Alfama street art - trompe l'oeil
Alfama street art – trompe l’oeil

For those who feel uncomfortable walking around a city that they do not dominate, there are always some references, the Church of S. Miguel (with two towers) and the Church of S. Estêvão (with a tower). The area between these two churches is the most picturesque in Alfama. The visitor who decides to get lost in Alfama, in a safe, fun and free activity, will find an opportunity to take a picture in every alley and wherever they turn.

Another way to get to know Alfama (for the brave or for those who are physically fit) is to start next to the Fado Museum and go up towards the Castle, taking care to stop at the Santa Luzia viewpoint, to rest and admire the landscape, and then continue to the Castle.


  • the continuous occupation of Alfama for the last 3000 years makes Lisbon the second oldest capital in Europe, after Athens in Greece
  • in Alfama there were public baths until the 20th century
  • “Chafariz de Dentro” was formerly called the fountain of horses (go there and see why)
  • each door of the Old Wall had a name. One of them, called Door of Alfama (“place of a thousand waters” in Arabic) gave the neighborhood its name.
  • 1000 years ago the tidal waters arrived where the Fado Museum is today
  • in the 1755 earthquake, the Alfama neighborhood was one of the least affected in the city
  • at the top of the stairs of Terreiro do Trigo was one of the four Jewish quarters in the city

Baixa, the city of Pombal

Baixa, the city of Pombal, is the flat area of Lisbon that starts at Squares of Rossio and Figueira to the north and extends south to Square of Commerce where the city opens onto Tagus river.

Rossio, seen from Sapateiros st

Baixa, before the 18th century was a part of the city that had grown poorly, with crooked and narrow streets, poor access and public health problems.
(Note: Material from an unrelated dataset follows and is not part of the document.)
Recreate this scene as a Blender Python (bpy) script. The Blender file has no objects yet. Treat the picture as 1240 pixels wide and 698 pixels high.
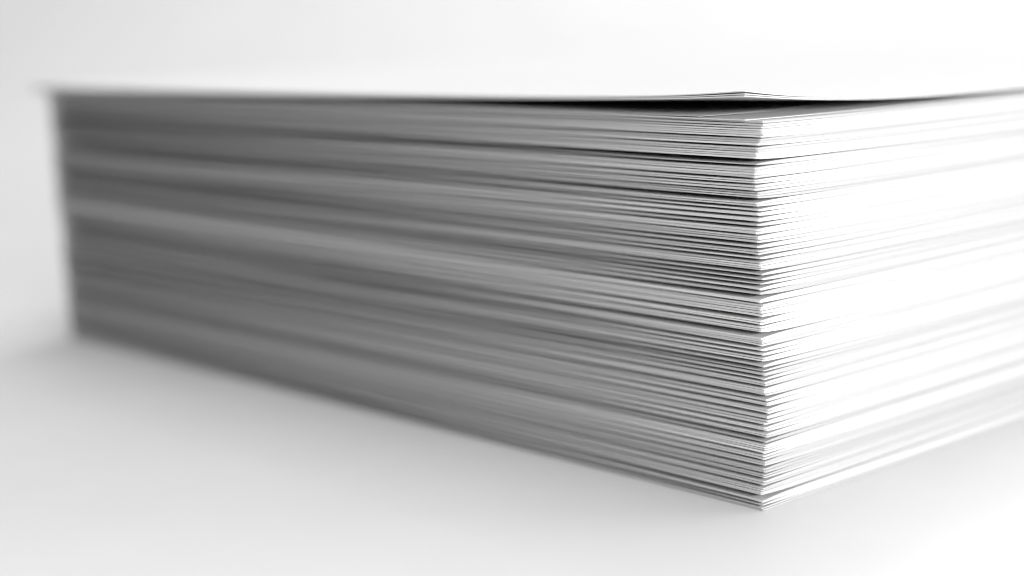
import bpy, math, random
from mathutils import Vector, Matrix

random.seed(11)
S = bpy.context.scene
C = S.collection
MM = 0.001
HC = 58.6                      # height of the stack in mm
H = 58.35
LEFT, RIGHT = 214.0, 297.0    # sheet size in mm: left face runs along +Y, right face along +X

# ------------------------------------------------------------------ camera
CAMPOS = Vector((-3.321, -2.748, 1.346)) * HC * MM
PITCH, ROLL, YAW = math.radians(-9.88), math.radians(-1.98), math.radians(47.85)
fwd = Vector((math.cos(YAW)*math.cos(PITCH), math.sin(YAW)*math.cos(PITCH), math.sin(PITCH)))
right = Vector((math.sin(YAW), -math.cos(YAW), 0))
up = right.cross(fwd)
r2 = math.cos(ROLL)*right + math.sin(ROLL)*up
u2 = -math.sin(ROLL)*right + math.cos(ROLL)*up
cam = bpy.data.cameras.new('camera')
cam_o = bpy.data.objects.new('camera', cam); C.objects.link(cam_o)
M = Matrix((r2, u2, -fwd)).transposed().to_4x4(); M.translation = CAMPOS
cam_o.matrix_world = M
cam.sensor_width = 36.0
cam.lens = 2100/1240*36.0
cam.clip_start = 0.01; cam.clip_end = 50
cam.dof.use_dof = True
cam.dof.focus_distance = (Vector((0.000, 0.003, 0.03)) - CAMPOS).dot(fwd)
cam.dof.aperture_fstop = 6.9
S.camera = cam_o

# ------------------------------------------------------------------ world and lamps
W = bpy.data.worlds.new('World'); S.world = W; W.use_nodes = True
bg = W.node_tree.nodes['Background']
bg.inputs['Color'].default_value = (1, 1, 1, 1); bg.inputs['Strength'].default_value = 0.17

def softbox(name, loc, target, sx, sy, watts):
    l = bpy.data.lights.new(name, 'AREA'); l.shape = 'RECTANGLE'; l.size = sx; l.size_y = sy
    l.energy = watts
    o = bpy.data.objects.new(name, l); C.objects.link(o)
    o.location = loc
    o.rotation_euler = (Vector(target) - Vector(loc)).to_track_quat('-Z', 'Y').to_euler()
    return o
softbox('window_softbox', (1.00, -0.30, 0.42), (0.12, 0.05, 0.03), 1.1, 0.7, 4.0)
softbox('low_fill', (-0.13, -0.42, 0.148), (0.0, 0.03, 0.03), 0.30, 0.05, 3.0)
softbox('overhead_softbox', (0.20, 0.12, 1.35), (0.12, 0.12, 0.0), 1.2, 1.2, 16.0)
softbox('backdrop_fill', (1.55, 0.85, 1.5), (1.6, 1.75, 0.1), 1.5, 1.0, 30.0)  # fill lamp added out of frame only to brighten the sweep

S.view_settings.view_transform = 'Standard'
S.view_settings.look = 'None'
S.view_settings.exposure = 0.0
S.view_settings.gamma = 1.0
S.cycles.max_bounces = 8
S.cycles.diffuse_bounces = 2
S.cycles.pixel_filter_type = 'BLACKMAN_HARRIS'
S.cycles.filter_width = 1.0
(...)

The existence of numerous churches and palaces of the nobility hampered any attempts to modernize Baixa.

On November 1, 1755, the city of Lisbon was hit by a major earthquake, followed by a tsunami and a fire that lasted several days. No neighborhood in Lisbon was hit as hard as Baixa. Simultaneously with the tragedy, the historic opportunity also arose to build a modern city in the center of Lisbon.

Baixa – view from Chiado

The new configuration of Baixa was only made possible by the political and administrative genius of the Marquis of Pombal, the man who supervised the reconstruction of Lisbon after the earthquake..

The general plan for Baixa was drawn up in just 5 months. The royal palace of Ribeira was removed from Terreiro do Paço, which was renamed Square of Commerce. Several streets were outlined in the North/South direction, which were named after professions (streets of Ouro, Prata, Sapateiros or Douradores), crossed by other streets in the East/West direction that were named after saints (Nicolau, Sta Maria da Vitória, Santa Justa, Assunção and Conceição). The main street of Baixa became Rua Augusta, which starts at Rossio and ends at Arco Triunfal of Square of Commerce.

Santa Justa st seen from the elevator

The detailed plan was made in 3 years. Many innovative anti-seismic solutions have been adopted. The structural unit became the block. The existing churches were redesigned in order to integrate into the block. The entire political and social environment was so impacted that it can be said that Baixa is the city of Pombal, also known as Baixa Pombalina.

The construction process was very fast given the size of the project. Many elements were standardized so that they could be produced on a large scale (tiles, tiles). The stonework for the windows and doors was also standardized so that it could be cut in the quarries and brought to the construction site only when needed.

Baixa, corner of Augusta st and S.Nicolau st – the mythological Phoenix bird represents the symbolic death and rebirth of Lisbon in the 18th century

The Pombalino block was designed to be scalable or exportable to other locations such as Vila Real de Santo António in the Algarve.

Baixa Pombalina is contemporary with St. Petersburg on the Neva or Washington DC on the Potomac, but unlike these cities that were built from scratch, this is the reconstruction of a pre-existing city.